Moreover, projects that were truly made for TV — the medium the Emmys are supposed to celebrate — would have a much better shot at landing nominations at the Emmys, which recognizes docs in several categories. Creators and distributors can enter a doc for best documentary/nonfiction special (one-part or two-part docs selected by the large documentary peer group) or exceptional merit in documentary filmmaking (selected by a small jury on the basis of the creator's "expressed vision, compelling power of storytelling, artistry or innovation of craft, and the capacity to inform, transport, impact, enlighten, and create a moving and indelible work that elevates the art of documentary filmmaking"); if the exceptional merit jury feels a submitted doc does not meet all of its criteria, it kicks it back into the doc/nonfiction special pool. Additionally, docs are eligible in a number of other categories like nonfiction direction, writing, cinematography and sound mixing.
The rule change announced Thursday does little to discourage swimming in both lanes. Most creators and distributors would still prefer the prestige and profits that come with an Oscar nom over those that come with an Emmy nom, and will therefore risk losing their Emmy eligibility should their project be Oscar-nominated. Most projects, however, won't be, and those creators will then enter the Emmy race, too.
It is true that Thursday's rule change, had it been in place in recent years, would have rendered a number of recent best documentary feature Oscar nominees (and winners) turned Emmy nominees (and winners) ineligible for the latter. Consider the last five years...
In 2019, four of the five Oscar nominees received major Emmy recognition: Free Solo, which won the Oscar, won all seven Emmys for which it was nominated (which, oddly enough, did not include best doc/nonfiction special or exceptional merit); Oscar nominee RBG won the exceptional merit Emmy over a field that included fellow Oscar nominee Hale County This Morning, This Evening; and Oscar nominee Minding the Gap was nominated for the best doc/nonfiction special Emmy.
In 2018, Icarus, which won the Oscar, was nominated for best doc/nonfiction special; and Oscar nominee Strong Island won exceptional merit.
In 2017, O.J.: Made in America, which won the Oscar, was nominated for exceptional merit (alongside best documentary short Oscar winner The White Helmets); and Oscar nominee 13th was nominated for best doc/nonfiction special.
In 2016, Oscar nominee What Happened, Miss Simone? won best doc/nonfictional special; and Oscar nominee Cartel Land won exceptional merit over fellow Oscar nominee Winter on Fire: Ukraine's Fight for Freedom.

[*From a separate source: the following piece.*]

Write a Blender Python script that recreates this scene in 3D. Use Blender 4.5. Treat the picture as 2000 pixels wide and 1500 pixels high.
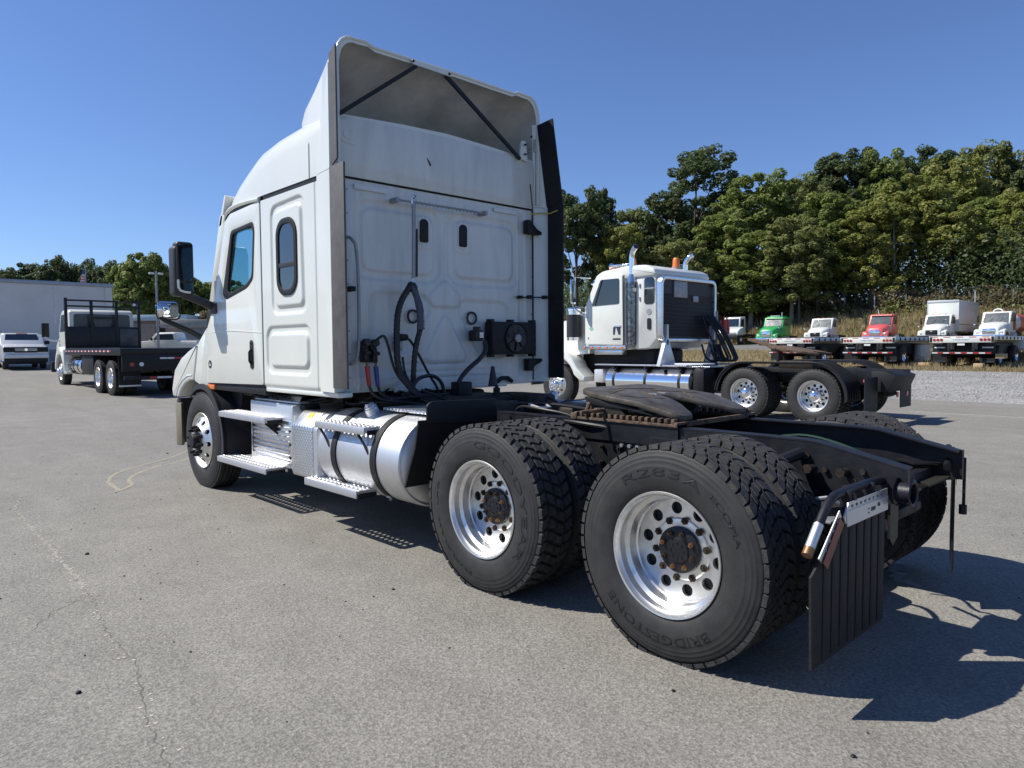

And in 2015, Citizenfour, which won the Oscar, won exceptional merit; Oscar nominee Virunga was nominated for best doc/nonfiction special; and Oscar nominee Last Days in Vietnam was nominated for best nonfiction writing.
This level of overlap is patently ridiculous. A doc is either a film doc or a TV doc, not both — and, in 2020, the latter is no less prestigious than the former. If the two academies would like to remain relevant and at least somewhat delay the fate that former film Academy president Cheryl Boone Isaacs and former TV Academy president Hayma Washington both told me last year they think is inevitable — a merging of the two academies — then they had better put even more daylight between them than Thursday's rule change does.